A Story to Start Again

So classes started again on Monday. I was all a’ twitter Sunday night, laying out my clothes, packing my lunch, determined to make this my semester to stay on top of all grading, prep lectures weeks in advance and generally be an academic rock star. I jumped up with the 5 a.m. alarm, took the dog for a short walk in the snow and made it to the office in time to get all the necessary handouts in order before heading to the classroom. Being the first day, I even had a few nervous freshmen outside the classroom door at 7.45 a.m. Even more surprising, they weren’t hungover or wearing their pajamas. (I give them two weeks to be back to slackerdom, but still, good first impression.)

“How cute,” I thought. “They’re waiting outside the room because it’s dark and they want the teacher to go first.”

I boldly march in, determined to set the tone for a productive and engaging course.

And then I can’t figure out how to the turn on the damn lights.

I have a student hold the door to let in a flicker from the hallway while I search in vain for something resembling a switch. After several minutes, I was able to locate a promising set of buttons and started pushing, sliding, and general fiddling. No luck.

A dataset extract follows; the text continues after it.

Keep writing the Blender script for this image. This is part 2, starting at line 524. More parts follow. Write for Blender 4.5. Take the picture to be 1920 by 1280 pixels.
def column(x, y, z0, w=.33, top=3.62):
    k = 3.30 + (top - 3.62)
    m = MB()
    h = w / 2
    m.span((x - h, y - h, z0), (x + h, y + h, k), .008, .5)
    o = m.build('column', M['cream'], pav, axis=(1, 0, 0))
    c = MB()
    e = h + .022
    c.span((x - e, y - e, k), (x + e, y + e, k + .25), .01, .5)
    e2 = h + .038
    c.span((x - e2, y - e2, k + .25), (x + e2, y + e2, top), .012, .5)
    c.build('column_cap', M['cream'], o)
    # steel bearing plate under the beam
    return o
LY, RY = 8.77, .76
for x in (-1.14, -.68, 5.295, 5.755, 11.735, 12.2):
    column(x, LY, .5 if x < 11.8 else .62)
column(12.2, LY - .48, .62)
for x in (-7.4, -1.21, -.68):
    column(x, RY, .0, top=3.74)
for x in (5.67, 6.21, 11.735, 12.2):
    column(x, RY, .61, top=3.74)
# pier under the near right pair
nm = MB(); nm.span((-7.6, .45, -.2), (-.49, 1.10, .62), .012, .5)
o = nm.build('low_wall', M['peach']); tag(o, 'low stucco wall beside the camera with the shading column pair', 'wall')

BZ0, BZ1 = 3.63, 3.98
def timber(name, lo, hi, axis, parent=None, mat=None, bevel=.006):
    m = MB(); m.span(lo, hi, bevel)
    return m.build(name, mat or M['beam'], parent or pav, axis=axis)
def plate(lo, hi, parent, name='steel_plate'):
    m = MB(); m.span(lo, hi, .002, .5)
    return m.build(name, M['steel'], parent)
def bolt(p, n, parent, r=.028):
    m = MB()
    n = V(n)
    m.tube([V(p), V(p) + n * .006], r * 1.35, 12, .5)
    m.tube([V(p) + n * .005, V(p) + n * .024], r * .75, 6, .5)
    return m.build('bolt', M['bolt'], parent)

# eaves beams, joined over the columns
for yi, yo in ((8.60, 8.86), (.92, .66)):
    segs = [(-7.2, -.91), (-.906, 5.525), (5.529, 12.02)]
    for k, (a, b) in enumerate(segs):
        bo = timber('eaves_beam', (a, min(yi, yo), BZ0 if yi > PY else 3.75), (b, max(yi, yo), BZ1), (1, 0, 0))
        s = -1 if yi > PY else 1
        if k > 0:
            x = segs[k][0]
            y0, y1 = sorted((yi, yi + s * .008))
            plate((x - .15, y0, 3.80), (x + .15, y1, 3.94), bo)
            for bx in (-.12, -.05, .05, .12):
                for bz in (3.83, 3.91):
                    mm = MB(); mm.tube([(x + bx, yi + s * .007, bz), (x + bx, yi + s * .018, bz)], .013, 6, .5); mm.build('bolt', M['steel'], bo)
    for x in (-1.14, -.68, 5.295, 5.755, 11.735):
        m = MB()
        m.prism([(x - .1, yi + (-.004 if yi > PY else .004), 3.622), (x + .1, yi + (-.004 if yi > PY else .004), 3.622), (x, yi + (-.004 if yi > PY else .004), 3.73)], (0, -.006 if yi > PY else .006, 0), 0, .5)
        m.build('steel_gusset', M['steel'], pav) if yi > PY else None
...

Priding myself on my innovative problem solving, I spy the overhead projector. Nothing like the old school technology to get you out of a bind. Hoping to not further deteriorate my teacher cred, I try to feel my way to the plug without electrocuting myself in the vain search for light. You know when you’re using your fingers to guide the plug into the socket you’re in trouble but desperate times call for much stupidity. Finally, I’m able to get enough of a glare to partially light the room by shining the projector onto the freshly cleaned whiteboard. I try to joke about it being “atmosphere” for our class and go in search of help from wiser college employees.

And nothing sets a good tone with the campus advising office like having to admit on the first day that you’re a recent hire who can’t turn on the lights in her classroom.

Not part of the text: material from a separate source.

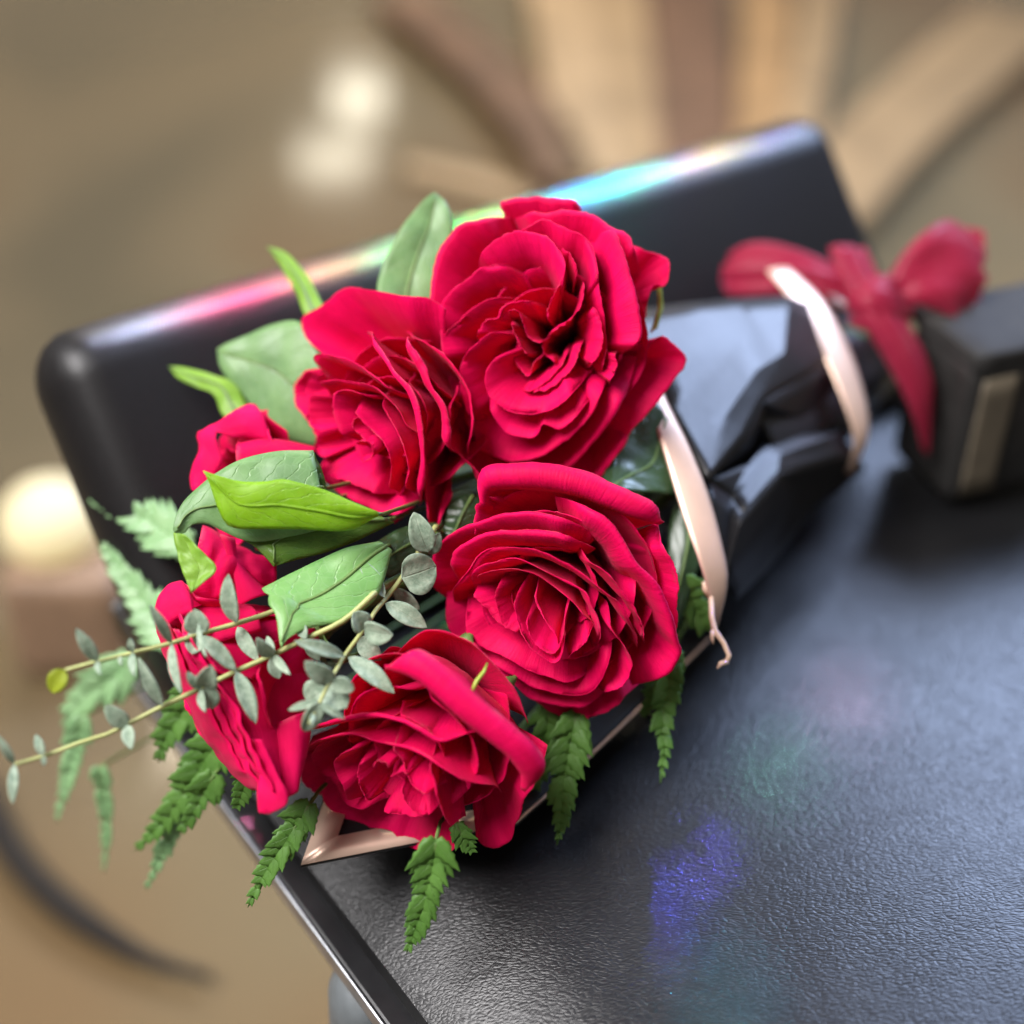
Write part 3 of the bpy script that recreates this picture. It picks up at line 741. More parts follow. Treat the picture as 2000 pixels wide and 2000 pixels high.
sheet('petal', px4([(350, 80), (420, 110), (520, 170), (640, 240), (760, 320)], lin(.492, .497, 5)),
      px4([(250, 560), (400, 540), (520, 480), (620, 470), (780, 460)], lin(.487, .490, 5)), 'petal', r.o, 0.008, wav=0.004, seed=9)
sheet('petal', px4([(450, 130), (500, 260), (540, 400), (560, 560)], lin(.486, .482, 4)), px4([(540, 160), (560, 280), (640, 380), (760, 480)], lin(.486, .484, 4)), 'petal', r.o, 0.005)
r.stem(TIE)

# ------------------------------------------------------------------ broad leaves
def leaf(label, A, B, mat, bulge=0.002, crease=0.0, wav=0.001, seed=0.0, name='leaf', midrib=True):
    base = P(*A[-1])
    o = empty(name, base, label, 'leaf', 'broad leaves in the bouquet')
    b = sheet('blade', A, B, mat, o, bulge, crease=crease, wav=wav, seed=seed, m=13, n=30)
    me = b.data; n, m = 30, 13
    if midrib:
        pts = [me.vertices[i * m + m // 2].co.copy() - FWD * 0.0004 for i in range(1, n)]
        tube('midrib', pts, [0.0003 + 0.0005 * i / (n - 2) for i in range(n - 1)], M['stem'] if mat != 'leaf_under' else M['leaf_under'], b, 6)
        end = pts[-1]
        tube('leaf_stalk', [end, end + FWD * 0.02, end.lerp(TIE, 0.15) + FWD * 0.06, end.lerp(TIE, 0.5) + FWD * 0.05, TIE], 0.0007, M['stem'], o, 6)
    return o
def D(pts, d0, d1):
    return [(x, y, d0 + (d1 - d0) * i / (len(pts) - 1)) for i, (x, y) in enumerate(pts)]
leaf('pale green pointed leaf standing up left of the largest rose', D([(849, 376), (820, 400), (787, 440), (758, 494), (740, 541), (737, 575), (750, 620)], .535, .52),
     D([(849, 376), (872, 398), (886, 440), (878, 480), (866, 530), (850, 590), (830, 630)], .535, .525), 'leaf_grey', 0.003, 0.004)
leaf('broad soft-focus green leaf above the small upper left rose', D([(425, 682), (465, 662), (523, 637), (570, 626), (600, 640), (625, 690), (650, 760)], .545, .525),
     D([(425, 682), (432, 719), (468, 769), (501, 813), (537, 853), (603, 875), (660, 860)], .545, .53), 'leaf_grey', 0.004, 0.003)
leaf('bright green serrated leaf tip pointing left under the broad soft leaf', D([(331, 717), (372, 720), (414, 732), (458, 750), (485, 795), (510, 830)], .555, .53),
     D([(331, 717), (350, 740), (385, 757), (418, 772), (436, 812), (480, 850)], .555, .53), 'leaf_young', 0.002)
leaf('thin blurred leaf tip in front of the rainbow sheen on the backrest', D([(523, 483), (556, 492), (585, 520), (605, 545), (628, 590), (660, 640)], .56, .53),
     D([(523, 483), (545, 512), (560, 540), (578, 570), (596, 616), (630, 660)], .56, .53), 'leaf_young', 0.002)
leaf('folded grey-green leaf whose top side shows behind the bright underside', D([(338, 1034), (345, 1005), (363, 974), (393, 947), (425, 922), (476, 896), (537, 882), (612, 880)], .462, .475),
     D([(340, 1042), (360, 1042), (375, 1026), (405, 1024), (440, 1040), (490, 1058), (560, 1050), (640, 1030)], .462, .468), 'leaf_grey', 0.002, 0.0)
leaf('yellow-green hooked leaf tip hanging before the far left roses', D([(374, 1157), (357, 1118), (346, 1080), (339, 1040)], .454, .460),
     D([(374, 1157), (422, 1114), (400, 1082), (362, 1045)], .454, .458), 'leaf_young', 0.001, 0.002, midrib=False)
leaf('bright lime green leaf underside, folded, left of the middle of the bouquet', D([(398, 920), (429, 929), (472, 941), (523, 940), (555, 936), (610, 949), (664, 969), (737, 1000)], .458, .456),
     D([(398, 920), (412, 950), (430, 1000), (455, 1030), (537, 1032), (620, 1034), (690, 1034), (740, 1004)], .458, .462), 'leaf_under', 0.003, 0.002)
leaf('small olive leaf between the folded leaf and the rose behind it', D([(610, 880), (626, 912), (636, 948), (640, 990)], .478, .475), D([(610, 880), (574, 902), (528, 936), (545, 985)], .478, .470), 'leaf_olive', 0.002)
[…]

I apologize for my incompetence and smile sweetly as one of the secretaries calls the facility office to ask for someone to come up and help the ditzy English professor. Yeah, I can hear the laughs now as the secretary takes down the note for the first facilities guy to make it into the office.

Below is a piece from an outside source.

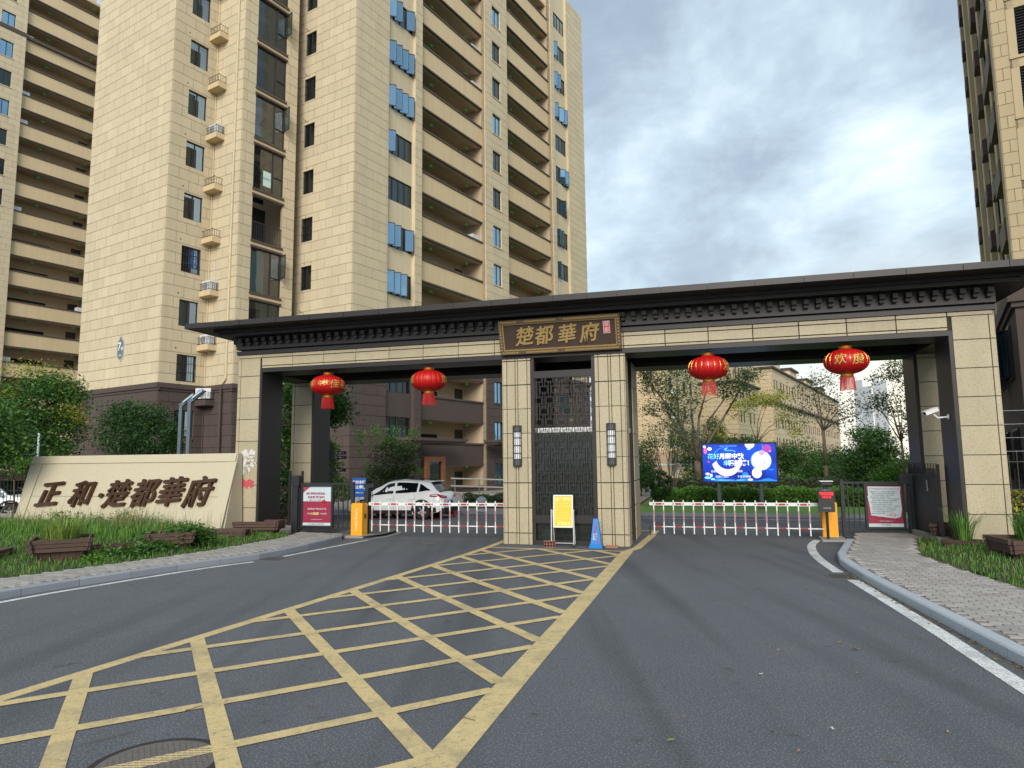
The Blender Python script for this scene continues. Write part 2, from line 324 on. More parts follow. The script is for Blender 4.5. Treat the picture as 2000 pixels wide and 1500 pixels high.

We start class and the students seem willing to just go with the flow, especially since they’re still mostly asleep and rather shocked that I’m actually holding class rather than just handing them a syllabus and telling them to go back to bed. About twenty minutes into my oh-so-thrilling lecture on contemporary “thing theory” and materiality studies, our savior from facilities sticks his head into the door, reaches for the same box I was previously fiddling with and points to the teeny tiny dimmer part of the switch. Without saying a word, but flashing me a “you’re really stupid” grin, he casually blesses us with light and walks away, surely to share cackles with his cohorts about how all that education surely makes us teacher-types a little slow in the real world skills. He’s probably right.

I finished my good, stern warning about all the what-to-dos and what-not-to-dos of the class and shooed my students off to their next class before slinking back to the light switch, determined to figure out what this man knew that I did not. That’s “squints” for you, we’re inevitably curious about all manners of things we don’t understand. (Thanks to Bones for the nerd synonym.) Turns out I really did have the lights on the whole time, I just had them excessively dimmed.

Yep, a little dim sometimes...

So here’s to starting a new semester and another attempt at blogging. Hopefully my goofball beginning will lead to smooth sailing for the next few months, with only embarrassing but benign moments to bring to you all. I’m just hoping I can get through it without falling on the ice (something I managed to do at the end of last semester), falling in class (something I fear every time I start walking around the room or falling hopelessly behind, buried under a stack of papers and overwhelmed with an office of angry students.